Work to do:
What is the number of lines in these entries that include "script"? Write that number and no other text.

** start **

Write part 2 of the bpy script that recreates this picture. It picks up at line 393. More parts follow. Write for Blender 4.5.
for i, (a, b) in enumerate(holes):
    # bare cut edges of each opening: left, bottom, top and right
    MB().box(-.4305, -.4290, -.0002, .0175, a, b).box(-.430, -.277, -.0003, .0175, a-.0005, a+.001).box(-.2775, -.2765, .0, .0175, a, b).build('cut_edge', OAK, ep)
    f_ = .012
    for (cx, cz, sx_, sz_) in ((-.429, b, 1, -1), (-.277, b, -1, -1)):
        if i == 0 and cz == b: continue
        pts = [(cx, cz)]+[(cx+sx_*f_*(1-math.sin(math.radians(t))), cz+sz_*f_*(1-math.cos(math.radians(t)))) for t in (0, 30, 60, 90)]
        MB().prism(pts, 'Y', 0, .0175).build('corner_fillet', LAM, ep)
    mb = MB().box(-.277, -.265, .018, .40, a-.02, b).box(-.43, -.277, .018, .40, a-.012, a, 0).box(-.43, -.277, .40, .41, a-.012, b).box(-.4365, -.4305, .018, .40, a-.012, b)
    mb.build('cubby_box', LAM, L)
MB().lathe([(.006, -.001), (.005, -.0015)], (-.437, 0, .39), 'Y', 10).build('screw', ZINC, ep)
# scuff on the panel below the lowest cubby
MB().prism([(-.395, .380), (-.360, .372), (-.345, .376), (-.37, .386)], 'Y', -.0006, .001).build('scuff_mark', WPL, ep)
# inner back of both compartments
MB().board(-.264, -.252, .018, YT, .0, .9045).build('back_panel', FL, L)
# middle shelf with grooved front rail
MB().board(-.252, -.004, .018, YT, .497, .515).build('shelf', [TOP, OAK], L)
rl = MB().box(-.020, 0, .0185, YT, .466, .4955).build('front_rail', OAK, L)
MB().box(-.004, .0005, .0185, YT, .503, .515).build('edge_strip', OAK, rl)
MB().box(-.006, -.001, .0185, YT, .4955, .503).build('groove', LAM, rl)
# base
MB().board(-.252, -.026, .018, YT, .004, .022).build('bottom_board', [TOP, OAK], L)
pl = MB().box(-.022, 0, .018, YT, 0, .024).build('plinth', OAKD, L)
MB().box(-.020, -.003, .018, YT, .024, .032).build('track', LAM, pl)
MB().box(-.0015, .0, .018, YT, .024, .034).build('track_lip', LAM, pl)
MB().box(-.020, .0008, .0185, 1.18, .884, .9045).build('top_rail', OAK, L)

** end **
** start **

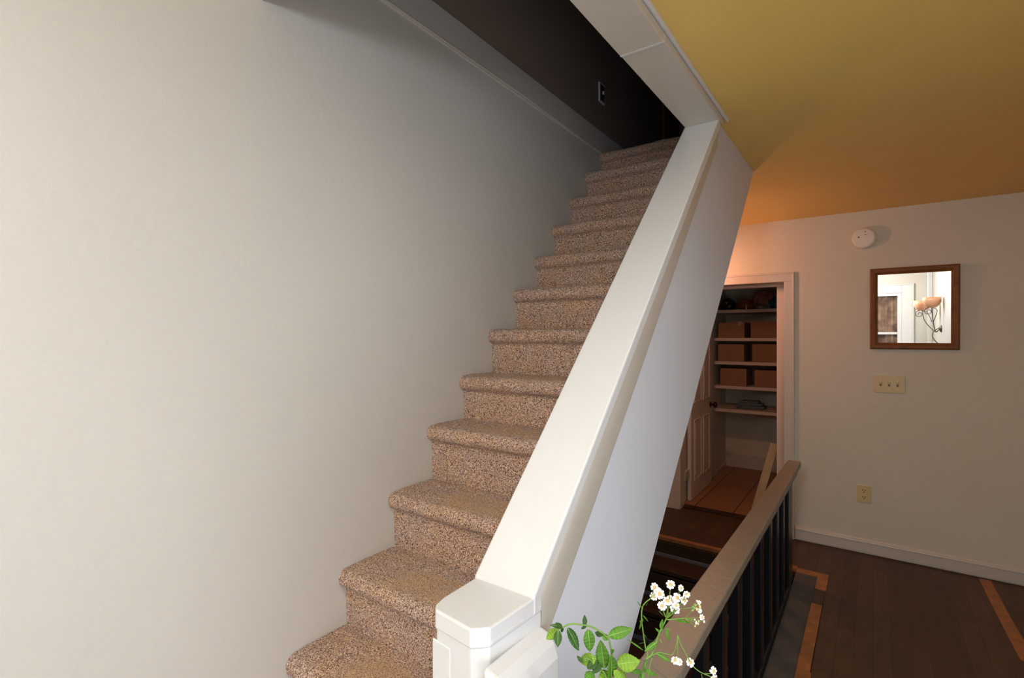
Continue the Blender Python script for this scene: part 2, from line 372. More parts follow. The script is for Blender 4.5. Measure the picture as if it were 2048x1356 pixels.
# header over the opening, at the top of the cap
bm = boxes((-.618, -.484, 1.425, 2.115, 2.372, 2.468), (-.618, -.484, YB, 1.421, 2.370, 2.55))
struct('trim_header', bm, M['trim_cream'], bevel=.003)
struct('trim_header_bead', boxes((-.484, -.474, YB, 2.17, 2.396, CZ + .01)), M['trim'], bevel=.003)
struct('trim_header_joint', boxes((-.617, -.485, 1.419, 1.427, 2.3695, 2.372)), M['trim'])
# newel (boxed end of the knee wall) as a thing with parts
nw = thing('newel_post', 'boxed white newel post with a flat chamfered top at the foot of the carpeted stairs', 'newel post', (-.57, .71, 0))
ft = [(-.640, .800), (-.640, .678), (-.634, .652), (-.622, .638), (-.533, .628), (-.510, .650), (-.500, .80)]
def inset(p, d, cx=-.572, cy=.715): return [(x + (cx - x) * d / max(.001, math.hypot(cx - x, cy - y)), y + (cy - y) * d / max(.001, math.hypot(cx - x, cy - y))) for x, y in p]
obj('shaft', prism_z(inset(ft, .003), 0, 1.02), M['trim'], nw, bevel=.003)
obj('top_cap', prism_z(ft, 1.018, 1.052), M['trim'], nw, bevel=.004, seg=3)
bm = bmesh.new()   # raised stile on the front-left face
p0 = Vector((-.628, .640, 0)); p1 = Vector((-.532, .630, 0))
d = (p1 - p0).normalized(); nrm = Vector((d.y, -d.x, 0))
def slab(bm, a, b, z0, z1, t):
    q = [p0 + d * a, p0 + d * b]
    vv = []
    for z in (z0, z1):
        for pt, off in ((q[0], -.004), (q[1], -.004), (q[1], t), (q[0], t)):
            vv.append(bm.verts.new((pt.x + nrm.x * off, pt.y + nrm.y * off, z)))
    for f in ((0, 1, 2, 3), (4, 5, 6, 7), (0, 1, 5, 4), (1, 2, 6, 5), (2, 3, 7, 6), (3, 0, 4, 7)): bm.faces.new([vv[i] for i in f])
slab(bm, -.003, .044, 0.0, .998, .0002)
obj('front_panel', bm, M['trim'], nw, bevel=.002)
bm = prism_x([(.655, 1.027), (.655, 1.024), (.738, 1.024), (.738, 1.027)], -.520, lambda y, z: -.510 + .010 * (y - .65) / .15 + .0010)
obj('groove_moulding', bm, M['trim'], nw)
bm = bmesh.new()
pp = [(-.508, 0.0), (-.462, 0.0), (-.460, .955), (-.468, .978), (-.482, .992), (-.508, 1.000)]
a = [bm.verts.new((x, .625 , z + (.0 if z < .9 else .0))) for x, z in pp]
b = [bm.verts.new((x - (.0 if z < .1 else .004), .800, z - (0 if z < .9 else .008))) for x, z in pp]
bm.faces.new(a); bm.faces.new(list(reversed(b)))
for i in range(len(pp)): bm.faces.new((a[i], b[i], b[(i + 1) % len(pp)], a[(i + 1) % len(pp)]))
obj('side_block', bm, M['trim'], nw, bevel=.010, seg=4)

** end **

Task solution:
2